Per altri la Bay Area è riassumibile, con termini come velocità, entusiasmo, network, opportunità, energia, smart, futuro. Altre volte la definizione a chiusura della missione è la presa di coscienza che «non c’è zona di confort che possa mettere al riparo un’impresa». Per alcuni i termini giusti sono, invece, più coloriti e non per forza positivi e spaziano fra meraviglioso casinò, tossica, contraddizione, esasperazione, setta, un mondo affascinante lontano da noi. Le espressioni sono stratificate, il giudizio non sempre unanime.

Per Marco Astuti si tratta più semplicemente di «un ecosistema di aziende che sanno gestire e portare avanti l’innovazione». Anche gli imprenditori varesini hanno imparato molto da questa esperienza. Per Gianmario Volpi, dello Studio Volpi di Carnago che ha preso parte al tour «per fare i conti con il digitale la manifattura italiana deve venire qui.

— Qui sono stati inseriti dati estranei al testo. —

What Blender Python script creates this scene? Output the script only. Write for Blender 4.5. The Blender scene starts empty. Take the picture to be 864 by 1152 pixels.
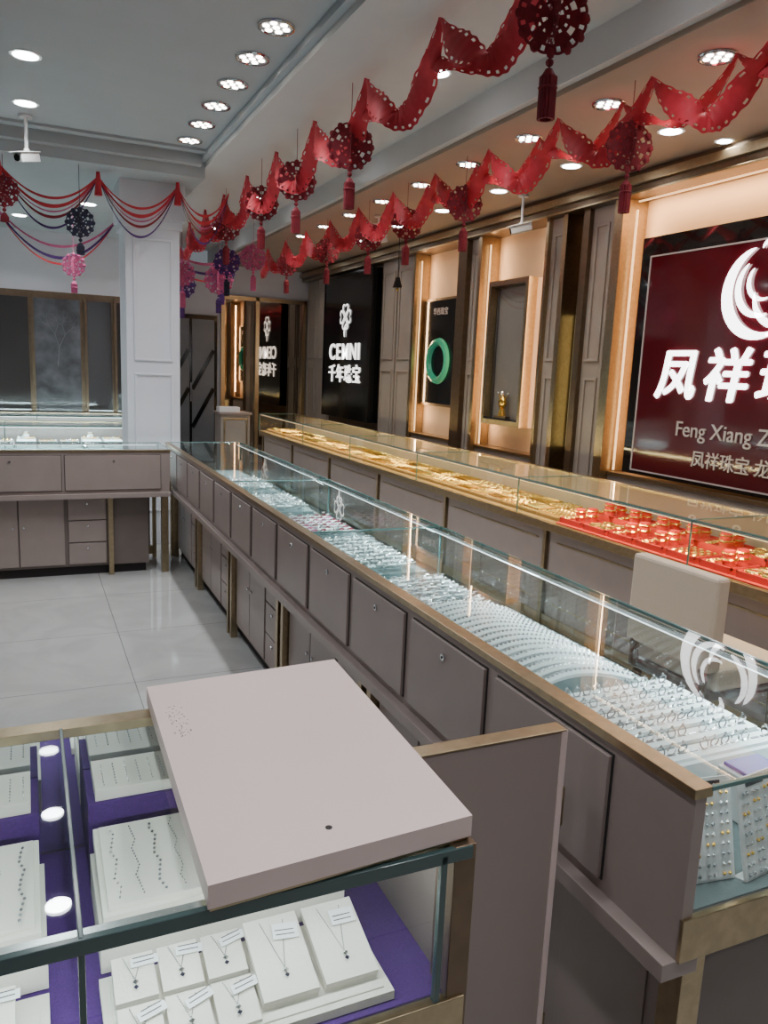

Solo qui si possono comprendere appieno e si possono studiare fenomeni come l’Internet of Things o la realtà aumentata». Altro imprenditore varesino che ha partecipato allo study tour è Luigi Panno, di IoBoscoVivo. Il suo business sono i funghi: «All’inizio mi sono sentito come un pesce fuor d’acqua in Silicon Valley», ammette. Ma solo in apparenza. Perché anche in questo settore così tradizionale ha trovato spunti per innovare.